During the past couple days at Game Informer, I’ve been thinking about that first week shotgunning not-zombies. I didn’t really expect my argument to work then, and I certainly didn’t expect to find myself here writing this. But like ten years ago, I’ve successfully fooled my superiors (my parents then, Ben Reeves and Jeff Cork now) into giving me an experience I’m barely prepared for.

A Game Informer internship is the Resident Evil 4 of adulthood. You heard it here first, baby


Writing about games, like most things in my life, has largely been a quest for validation. Talking about art is hard. Even harder is communicating that feeling of artistry, the tones and themes and symbolism, to someone who’s never thought about a medium in that way. Anyone who’s rambled to a friend or relative about the meaning of a game for minutes on end, just to be met with “video games? Like Nintendo?” knows this pain.

And so, last January, I just started writing.

I wrote about PTSD in Wolfenstein, indie titles and Rothko, Fumito Ueda and architecture. Eventually, I was lucky enough to be adopted by a wonderful podcast, Cane and Rinse, who I’ve worked with for the last several months. I still wrote about basically whatever I wanted- more emotional trauma, more Ueda, more architecture- but I had a community, and a little bit more exposure. And now I’m at Game Informer.


Before Resident Evil 4, bar-mitzvahs, or even Lego Island 2: The Brickster’s Revenge, I was reading this dang magazine. I spent hours poring over the details of each page, absorbing countless details on games I’d never play. Now I’m 23. I can’t juggle or speak a foreign language, but I can tell you all about the preview of Bullet Witch that ran in an issue more than a decade ago. Somehow, that's led to this.

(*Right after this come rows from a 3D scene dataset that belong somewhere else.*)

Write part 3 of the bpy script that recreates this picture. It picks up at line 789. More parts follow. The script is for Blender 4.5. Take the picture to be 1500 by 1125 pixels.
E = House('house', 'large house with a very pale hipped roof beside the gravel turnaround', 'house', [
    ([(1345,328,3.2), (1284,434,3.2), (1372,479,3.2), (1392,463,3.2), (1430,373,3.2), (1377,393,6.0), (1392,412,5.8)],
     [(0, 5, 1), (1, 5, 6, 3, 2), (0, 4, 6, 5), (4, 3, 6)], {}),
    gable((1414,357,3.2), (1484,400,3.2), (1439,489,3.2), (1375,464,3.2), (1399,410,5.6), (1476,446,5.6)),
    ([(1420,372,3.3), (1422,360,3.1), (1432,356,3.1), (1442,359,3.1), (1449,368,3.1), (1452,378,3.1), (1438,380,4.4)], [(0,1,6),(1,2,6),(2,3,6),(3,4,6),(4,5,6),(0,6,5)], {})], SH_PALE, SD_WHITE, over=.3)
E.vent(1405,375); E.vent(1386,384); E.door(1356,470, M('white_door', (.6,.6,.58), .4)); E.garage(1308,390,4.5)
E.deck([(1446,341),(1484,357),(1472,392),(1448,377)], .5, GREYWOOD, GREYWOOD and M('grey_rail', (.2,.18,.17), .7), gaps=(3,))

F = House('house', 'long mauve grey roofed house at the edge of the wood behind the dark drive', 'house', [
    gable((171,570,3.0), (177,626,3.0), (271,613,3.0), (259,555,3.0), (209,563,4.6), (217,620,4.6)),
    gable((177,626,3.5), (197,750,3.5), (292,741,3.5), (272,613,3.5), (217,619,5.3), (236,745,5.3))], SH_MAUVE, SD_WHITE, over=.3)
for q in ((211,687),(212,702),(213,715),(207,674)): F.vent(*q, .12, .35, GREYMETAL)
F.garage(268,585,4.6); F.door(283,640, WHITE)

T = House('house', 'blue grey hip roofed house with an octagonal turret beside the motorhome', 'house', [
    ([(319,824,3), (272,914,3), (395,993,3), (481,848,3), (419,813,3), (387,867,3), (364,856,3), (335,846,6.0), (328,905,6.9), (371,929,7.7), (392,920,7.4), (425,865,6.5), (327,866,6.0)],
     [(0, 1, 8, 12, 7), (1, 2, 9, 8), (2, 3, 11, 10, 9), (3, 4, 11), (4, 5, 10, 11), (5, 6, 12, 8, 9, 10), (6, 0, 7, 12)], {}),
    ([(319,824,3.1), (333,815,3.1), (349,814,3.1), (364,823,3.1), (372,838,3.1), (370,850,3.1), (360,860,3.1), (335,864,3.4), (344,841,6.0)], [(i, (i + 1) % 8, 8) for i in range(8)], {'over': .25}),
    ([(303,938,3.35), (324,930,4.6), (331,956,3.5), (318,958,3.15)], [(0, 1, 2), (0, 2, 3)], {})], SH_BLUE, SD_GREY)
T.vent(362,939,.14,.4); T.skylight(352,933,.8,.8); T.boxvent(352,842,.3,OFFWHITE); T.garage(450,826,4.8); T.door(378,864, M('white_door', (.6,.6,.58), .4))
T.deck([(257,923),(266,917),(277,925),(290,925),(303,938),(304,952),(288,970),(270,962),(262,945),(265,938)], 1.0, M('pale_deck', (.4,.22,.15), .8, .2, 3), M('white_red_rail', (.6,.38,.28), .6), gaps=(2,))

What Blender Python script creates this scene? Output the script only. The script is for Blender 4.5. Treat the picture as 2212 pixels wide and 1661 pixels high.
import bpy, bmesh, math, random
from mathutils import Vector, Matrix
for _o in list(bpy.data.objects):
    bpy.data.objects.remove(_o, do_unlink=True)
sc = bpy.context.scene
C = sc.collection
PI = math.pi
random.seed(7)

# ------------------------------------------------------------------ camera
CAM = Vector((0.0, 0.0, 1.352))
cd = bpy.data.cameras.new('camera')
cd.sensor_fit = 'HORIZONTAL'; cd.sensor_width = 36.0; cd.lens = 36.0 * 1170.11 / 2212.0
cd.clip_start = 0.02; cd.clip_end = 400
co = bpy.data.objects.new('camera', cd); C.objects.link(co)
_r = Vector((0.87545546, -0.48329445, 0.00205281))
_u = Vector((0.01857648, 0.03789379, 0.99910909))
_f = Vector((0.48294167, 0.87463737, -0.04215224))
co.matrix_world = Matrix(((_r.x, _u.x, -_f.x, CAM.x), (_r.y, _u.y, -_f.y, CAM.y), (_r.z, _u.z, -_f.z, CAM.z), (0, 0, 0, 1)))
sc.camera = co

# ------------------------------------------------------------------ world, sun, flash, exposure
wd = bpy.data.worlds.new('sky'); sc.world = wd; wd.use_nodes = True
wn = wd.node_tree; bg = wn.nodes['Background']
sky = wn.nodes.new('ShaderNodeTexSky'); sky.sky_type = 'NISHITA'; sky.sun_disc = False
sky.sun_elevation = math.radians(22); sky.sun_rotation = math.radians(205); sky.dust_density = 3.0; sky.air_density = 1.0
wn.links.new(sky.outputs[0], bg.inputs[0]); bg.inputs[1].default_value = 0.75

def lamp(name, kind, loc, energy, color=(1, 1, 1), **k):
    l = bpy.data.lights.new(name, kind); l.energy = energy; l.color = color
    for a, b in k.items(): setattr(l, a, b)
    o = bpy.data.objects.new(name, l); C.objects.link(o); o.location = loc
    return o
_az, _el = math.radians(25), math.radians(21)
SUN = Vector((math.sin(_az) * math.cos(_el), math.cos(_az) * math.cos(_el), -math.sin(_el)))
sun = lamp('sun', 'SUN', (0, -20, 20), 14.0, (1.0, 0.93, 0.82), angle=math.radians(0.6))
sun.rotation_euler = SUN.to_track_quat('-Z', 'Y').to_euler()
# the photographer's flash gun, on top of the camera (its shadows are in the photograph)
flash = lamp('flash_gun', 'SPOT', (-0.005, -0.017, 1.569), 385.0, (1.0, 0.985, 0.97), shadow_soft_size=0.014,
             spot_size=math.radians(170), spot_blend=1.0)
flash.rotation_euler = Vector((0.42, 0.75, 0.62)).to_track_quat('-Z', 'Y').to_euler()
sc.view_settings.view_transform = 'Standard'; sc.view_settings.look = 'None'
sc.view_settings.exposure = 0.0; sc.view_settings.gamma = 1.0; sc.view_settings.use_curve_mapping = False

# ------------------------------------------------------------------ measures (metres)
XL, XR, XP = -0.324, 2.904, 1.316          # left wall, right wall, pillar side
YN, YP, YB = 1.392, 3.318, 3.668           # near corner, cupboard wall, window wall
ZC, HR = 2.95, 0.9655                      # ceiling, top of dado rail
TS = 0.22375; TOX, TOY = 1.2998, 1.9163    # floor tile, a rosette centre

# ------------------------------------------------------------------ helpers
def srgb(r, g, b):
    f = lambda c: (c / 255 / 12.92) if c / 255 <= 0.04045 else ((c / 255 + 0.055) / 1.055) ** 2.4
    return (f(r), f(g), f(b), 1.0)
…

I saw a live recording of Wait Wait Don’t Tell Me once. Hearing the NPR voice from real-life Peter Sagal was bizarre, but it wasn’t nearly as surreal as hearing the Game Informer Show voice come out of Ben Hanson’s mouth (his first words: “you know my superpower, being an a--hole”).

Maybe this is all an aberration in a life that will settle into some sort of research job. I’d probably even be fine with that. But writing about games is a flight of fancy that’s presented me with more opportunities than I ever expected. I intend to ride this weird train for as long as it’ll take me.